To do:
Read the data and repeat all of it exactly.

Given information:
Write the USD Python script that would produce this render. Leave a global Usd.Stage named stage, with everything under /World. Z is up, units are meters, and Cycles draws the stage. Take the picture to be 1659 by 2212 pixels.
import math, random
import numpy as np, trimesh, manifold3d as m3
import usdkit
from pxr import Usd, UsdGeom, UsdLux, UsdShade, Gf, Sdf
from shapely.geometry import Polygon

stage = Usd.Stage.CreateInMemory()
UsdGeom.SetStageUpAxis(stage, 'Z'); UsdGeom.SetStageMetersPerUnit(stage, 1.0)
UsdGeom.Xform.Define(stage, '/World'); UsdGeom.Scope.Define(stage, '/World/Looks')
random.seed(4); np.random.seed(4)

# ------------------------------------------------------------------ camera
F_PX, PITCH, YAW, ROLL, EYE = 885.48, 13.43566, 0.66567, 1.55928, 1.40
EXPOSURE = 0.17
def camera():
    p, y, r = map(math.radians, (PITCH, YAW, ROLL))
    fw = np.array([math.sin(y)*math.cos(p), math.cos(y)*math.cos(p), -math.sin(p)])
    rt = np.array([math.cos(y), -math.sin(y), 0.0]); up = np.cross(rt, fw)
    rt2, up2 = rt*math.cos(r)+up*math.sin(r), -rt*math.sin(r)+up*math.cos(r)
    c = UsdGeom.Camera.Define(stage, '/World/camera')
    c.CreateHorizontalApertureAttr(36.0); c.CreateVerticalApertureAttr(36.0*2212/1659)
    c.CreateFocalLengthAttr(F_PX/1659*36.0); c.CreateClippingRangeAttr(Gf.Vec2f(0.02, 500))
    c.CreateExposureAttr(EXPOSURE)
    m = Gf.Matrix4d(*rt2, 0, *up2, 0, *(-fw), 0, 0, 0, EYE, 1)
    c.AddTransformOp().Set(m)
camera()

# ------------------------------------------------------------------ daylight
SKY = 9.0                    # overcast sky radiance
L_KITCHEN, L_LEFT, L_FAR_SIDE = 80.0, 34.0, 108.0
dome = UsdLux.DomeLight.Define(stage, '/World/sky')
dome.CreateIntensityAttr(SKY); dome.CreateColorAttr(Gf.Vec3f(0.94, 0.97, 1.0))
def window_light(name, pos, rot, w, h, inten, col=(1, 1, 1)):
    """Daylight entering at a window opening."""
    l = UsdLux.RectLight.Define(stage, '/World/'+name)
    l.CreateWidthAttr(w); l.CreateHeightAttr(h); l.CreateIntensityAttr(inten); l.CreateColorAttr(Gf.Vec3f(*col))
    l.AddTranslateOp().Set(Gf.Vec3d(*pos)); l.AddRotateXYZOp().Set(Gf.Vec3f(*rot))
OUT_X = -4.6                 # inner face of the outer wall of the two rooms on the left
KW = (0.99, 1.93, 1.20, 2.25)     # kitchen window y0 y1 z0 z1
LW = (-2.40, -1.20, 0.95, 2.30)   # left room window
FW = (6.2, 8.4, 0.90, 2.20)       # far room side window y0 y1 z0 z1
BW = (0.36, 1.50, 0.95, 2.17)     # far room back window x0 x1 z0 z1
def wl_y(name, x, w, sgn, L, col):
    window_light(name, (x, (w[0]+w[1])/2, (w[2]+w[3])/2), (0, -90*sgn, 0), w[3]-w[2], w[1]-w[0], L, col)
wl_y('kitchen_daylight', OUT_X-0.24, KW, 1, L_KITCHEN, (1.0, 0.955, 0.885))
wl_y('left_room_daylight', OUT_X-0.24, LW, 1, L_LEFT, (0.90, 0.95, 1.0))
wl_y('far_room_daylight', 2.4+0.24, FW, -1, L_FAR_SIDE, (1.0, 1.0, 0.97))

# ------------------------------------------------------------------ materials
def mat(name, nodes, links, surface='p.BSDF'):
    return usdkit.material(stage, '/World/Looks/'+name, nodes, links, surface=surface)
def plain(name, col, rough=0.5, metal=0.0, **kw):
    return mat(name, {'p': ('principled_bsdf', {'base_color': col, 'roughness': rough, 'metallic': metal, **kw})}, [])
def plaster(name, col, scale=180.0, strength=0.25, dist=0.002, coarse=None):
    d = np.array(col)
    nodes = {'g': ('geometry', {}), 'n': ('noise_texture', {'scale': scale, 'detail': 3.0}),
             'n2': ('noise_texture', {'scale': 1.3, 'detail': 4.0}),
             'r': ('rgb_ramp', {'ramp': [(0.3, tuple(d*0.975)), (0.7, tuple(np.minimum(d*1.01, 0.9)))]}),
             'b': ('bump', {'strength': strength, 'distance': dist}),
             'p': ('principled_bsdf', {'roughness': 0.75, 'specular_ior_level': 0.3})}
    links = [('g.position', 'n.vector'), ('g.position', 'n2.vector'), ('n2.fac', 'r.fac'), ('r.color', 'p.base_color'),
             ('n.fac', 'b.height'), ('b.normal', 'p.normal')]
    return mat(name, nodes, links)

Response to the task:
Write the USD Python script that would produce this render. Leave a global Usd.Stage named stage, with everything under /World. Z is up, units are meters, and Cycles draws the stage. Take the picture to be 1659 by 2212 pixels.
import math, random
import numpy as np, trimesh, manifold3d as m3
import usdkit
from pxr import Usd, UsdGeom, UsdLux, UsdShade, Gf, Sdf
from shapely.geometry import Polygon

stage = Usd.Stage.CreateInMemory()
UsdGeom.SetStageUpAxis(stage, 'Z'); UsdGeom.SetStageMetersPerUnit(stage, 1.0)
UsdGeom.Xform.Define(stage, '/World'); UsdGeom.Scope.Define(stage, '/World/Looks')
random.seed(4); np.random.seed(4)

# ------------------------------------------------------------------ camera
F_PX, PITCH, YAW, ROLL, EYE = 885.48, 13.43566, 0.66567, 1.55928, 1.40
EXPOSURE = 0.17
def camera():
    p, y, r = map(math.radians, (PITCH, YAW, ROLL))
    fw = np.array([math.sin(y)*math.cos(p), math.cos(y)*math.cos(p), -math.sin(p)])
    rt = np.array([math.cos(y), -math.sin(y), 0.0]); up = np.cross(rt, fw)
    rt2, up2 = rt*math.cos(r)+up*math.sin(r), -rt*math.sin(r)+up*math.cos(r)
    c = UsdGeom.Camera.Define(stage, '/World/camera')
    c.CreateHorizontalApertureAttr(36.0); c.CreateVerticalApertureAttr(36.0*2212/1659)
    c.CreateFocalLengthAttr(F_PX/1659*36.0); c.CreateClippingRangeAttr(Gf.Vec2f(0.02, 500))
    c.CreateExposureAttr(EXPOSURE)
    m = Gf.Matrix4d(*rt2, 0, *up2, 0, *(-fw), 0, 0, 0, EYE, 1)
    c.AddTransformOp().Set(m)
camera()

# ------------------------------------------------------------------ daylight
SKY = 9.0                    # overcast sky radiance
L_KITCHEN, L_LEFT, L_FAR_SIDE = 80.0, 34.0, 108.0
dome = UsdLux.DomeLight.Define(stage, '/World/sky')
dome.CreateIntensityAttr(SKY); dome.CreateColorAttr(Gf.Vec3f(0.94, 0.97, 1.0))
def window_light(name, pos, rot, w, h, inten, col=(1, 1, 1)):
    """Daylight entering at a window opening."""
    l = UsdLux.RectLight.Define(stage, '/World/'+name)
    l.CreateWidthAttr(w); l.CreateHeightAttr(h); l.CreateIntensityAttr(inten); l.CreateColorAttr(Gf.Vec3f(*col))
    l.AddTranslateOp().Set(Gf.Vec3d(*pos)); l.AddRotateXYZOp().Set(Gf.Vec3f(*rot))
OUT_X = -4.6                 # inner face of the outer wall of the two rooms on the left
KW = (0.99, 1.93, 1.20, 2.25)     # kitchen window y0 y1 z0 z1
LW = (-2.40, -1.20, 0.95, 2.30)   # left room window
FW = (6.2, 8.4, 0.90, 2.20)       # far room side window y0 y1 z0 z1
BW = (0.36, 1.50, 0.95, 2.17)     # far room back window x0 x1 z0 z1
def wl_y(name, x, w, sgn, L, col):
    window_light(name, (x, (w[0]+w[1])/2, (w[2]+w[3])/2), (0, -90*sgn, 0), w[3]-w[2], w[1]-w[0], L, col)
wl_y('kitchen_daylight', OUT_X-0.24, KW, 1, L_KITCHEN, (1.0, 0.955, 0.885))
wl_y('left_room_daylight', OUT_X-0.24, LW, 1, L_LEFT, (0.90, 0.95, 1.0))
wl_y('far_room_daylight', 2.4+0.24, FW, -1, L_FAR_SIDE, (1.0, 1.0, 0.97))

# ------------------------------------------------------------------ materials
def mat(name, nodes, links, surface='p.BSDF'):
    return usdkit.material(stage, '/World/Looks/'+name, nodes, links, surface=surface)
def plain(name, col, rough=0.5, metal=0.0, **kw):
    return mat(name, {'p': ('principled_bsdf', {'base_color': col, 'roughness': rough, 'metallic': metal, **kw})}, [])
def plaster(name, col, scale=180.0, strength=0.25, dist=0.002, coarse=None):
    d = np.array(col)
    nodes = {'g': ('geometry', {}), 'n': ('noise_texture', {'scale': scale, 'detail': 3.0}),
             'n2': ('noise_texture', {'scale': 1.3, 'detail': 4.0}),
             'r': ('rgb_ramp', {'ramp': [(0.3, tuple(d*0.975)), (0.7, tuple(np.minimum(d*1.01, 0.9)))]}),
             'b': ('bump', {'strength': strength, 'distance': dist}),
             'p': ('principled_bsdf', {'roughness': 0.75, 'specular_ior_level': 0.3})}
    links = [('g.position', 'n.vector'), ('g.position', 'n2.vector'), ('n2.fac', 'r.fac'), ('r.color', 'p.base_color'),
             ('n.fac', 'b.height'), ('b.normal', 'p.normal')]
    return mat(name, nodes, links)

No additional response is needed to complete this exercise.